Я привезла к Надежде Яковлевне своего литовского друга Томаса Венцлову знакомиться. О нем я тоже много рассказывала. Томас замечательный поэт и уникальный человек: литовский, польский и русский – его родные языки, он говорит на них с детства, хотя стихи пишет только по-литовски, русских поэтов обожает и знает о них всё. Он переводил на литовский Осипа Мандельштама и Анну Ахматову, с которой был знаком лично, сопровождал ее к нам в гости на Малую Филевскую улицу.
Надежда Яковлевна слыхала о переводах Осипа Мандельштама на литовский язык: Томасовы переводы ей очень хвалил Вячеслав Всеволодович Иванов. Первый ее вопрос Томасу: “Сколько вы с ходу можете назвать настоящих литовских интеллигентов?” И Томас с легкостью называет 10 имен. “Счастливая Литва”, – задумчиво произносит Надежда Яковлевна. А Томас еще добавляет: “Вот Люда почти всех их знает”. И это чистая правда – вся моя Литва 1960-х годов началась с Томаса, потом присоединялись уже его близкие друзья и друзья друзей. С легкой руки Андрея и моей Иосиф Бродский тоже оказался в Вильнюсе, полюбил Литву и подружился с Томасом на всю жизнь.
Надежда Яковлевна попросила Томаса прочитать какой-нибудь его перевод Мандельштама по-литовски. По ритму и рифмам Надежда Яковлевна догадалась, какое это стихотворение, хотя литовский – трудный язык и очень отдельный в индоевропейской семье. После этого Надежда Яковлевна и Томас общались уже легко, непринужденно, как давние знакомые. Томас явно понравился Надежде Яковлевне, и на прощание она сказала: “Приходите еще, с вами интересно. Пусть Люда всегда вас приводит ко мне”. Я-то давно знала, как с Томасом интересно общаться: я всегда его считала своим лучшим собеседником.
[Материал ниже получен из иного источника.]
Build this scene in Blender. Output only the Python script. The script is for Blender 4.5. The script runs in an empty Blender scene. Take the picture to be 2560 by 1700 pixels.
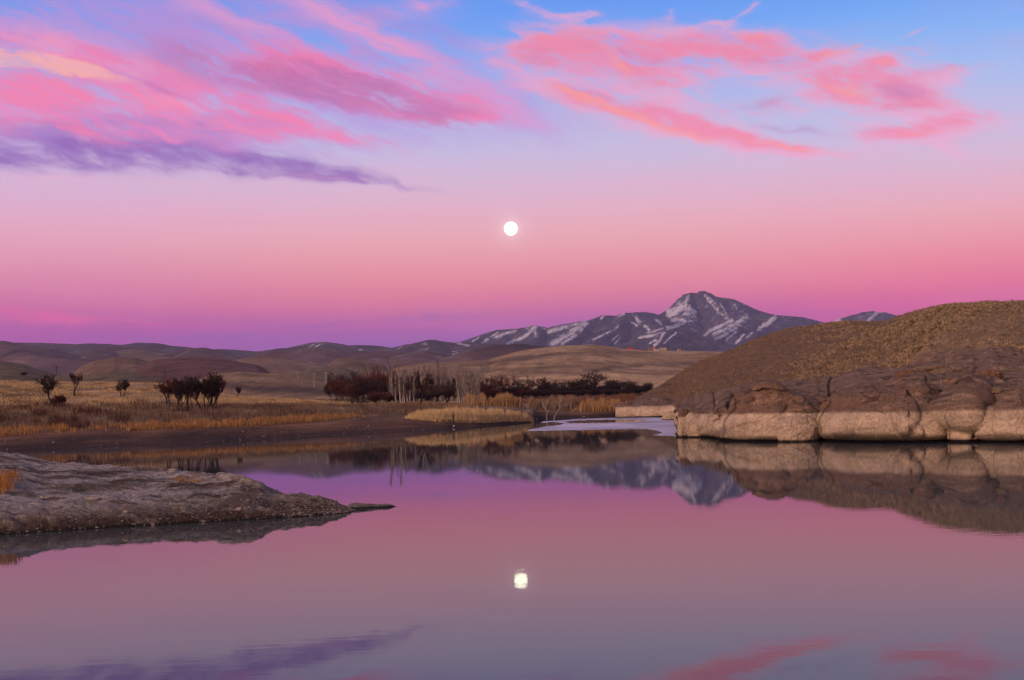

Я уговорила Надежду Яковлевну поехать в Вильнюс, созвонилась со своими друзьями. И она в сопровождении Сони Смоляницкой отправилась туда. Никита Шкловский и я провожали их на Белорусском вокзале. А в Вильнюсе их встречала моя подруга Ида Крейнгольд, отвезла гостей в однокомнатную квартиру нашего общего друга Эйтана Финкельштейна, который в тот момент был в Москве. Эйтан долго находился в “отказе”, был членом Литовской Хельсинкской группы. В квартире его, кроме Надежды Яковлевны, жил в свое время еще и академик А. Д. Сахаров, когда приезжал в Вильнюс на суд над С. А. Ковалевым. Так что в свободной Литве вполне можно эту квартиру сделать мемориальной.